Kebijakan ini juga mencerminkan fleksibilitas pemerintah dalam menyikapi keterbatasan sumber daya manusia. Meski bukan lulusan gizi, lulusan jurusan terkait tetap memiliki kompetensi untuk mendukung program, baik dalam pengolahan makanan, pemantauan gizi, maupun keamanan pangan.
Langkah ini diharapkan mempercepat implementasi MBG tanpa menurunkan kualitas layanan bagi masyarakat.
Selain itu, Dadan menegaskan perlunya strategi khusus untuk merekrut tenaga ahli di daerah-daerah yang lebih terpencil. Dengan pendekatan ini, pemerataan layanan MBG ke seluruh Indonesia menjadi lebih mungkin, termasuk wilayah 3T (tertinggal, terdepan, dan terluar).
Perluasan SPPG dan Pembangunan Infrastruktur
Pemerintah juga mempercepat pembangunan SPPG di seluruh daerah, termasuk wilayah terpencil. Total sebaran SPPG mencakup hampir semua provinsi di Indonesia, dengan jumlah titik yang signifikan di Sumatra, Kalimantan, Sulawesi, Bali, Nusa Tenggara, dan Papua.
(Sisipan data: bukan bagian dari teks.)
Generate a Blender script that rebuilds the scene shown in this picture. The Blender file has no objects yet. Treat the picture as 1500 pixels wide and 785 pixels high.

Hal ini memastikan akses program MBG semakin luas, menjangkau masyarakat di daerah yang sebelumnya sulit terlayani.
Dadan menyebutkan, dari total 8.246 lokasi SPPG, sebagian besar sudah terverifikasi dan memiliki calon investor, sedangkan beberapa titik masih menunggu proses verifikasi. Targetnya, sebagian besar SPPG di daerah terpencil rampung pada akhir tahun ini, sementara sisanya akan selesai pada awal tahun depan.
Langkah percepatan pembangunan SPPG ini sejalan dengan upaya pemerintah untuk memastikan distribusi makanan bergizi merata, meningkatkan kualitas gizi masyarakat, dan mendukung pertumbuhan kesehatan generasi mendatang.
Upaya Memastikan Program MBG Tepat Sasaran
BGN menegaskan program MBG bukan hanya soal distribusi makanan, tetapi juga tentang memastikan kualitas gizi yang diberikan sesuai standar. Keterlibatan tenaga ahli dari berbagai jurusan diyakini mampu memberikan dukungan yang lebih luas, mulai dari pemantauan kualitas bahan makanan hingga edukasi gizi bagi masyarakat.
Dengan langkah ini, pemerintah berharap MBG dapat menjadi program nasional yang tidak hanya menurunkan angka kekurangan gizi, tetapi juga membangun kesadaran masyarakat tentang pentingnya pola makan sehat.
Selain itu, kehadiran SPPG di hampir seluruh wilayah Indonesia memperkuat sinergi antara pemerintah pusat dan daerah dalam pelaksanaan program.
Dadan menekankan bahwa keberhasilan MBG sangat bergantung pada ketersediaan tenaga ahli yang kompeten dan pemerataan SPPG. Dengan fleksibilitas dalam rekruitmen dan percepatan pembangunan, program ini diharapkan berjalan lancar dan memberikan manfaat maksimal bagi masyarakat Indonesia.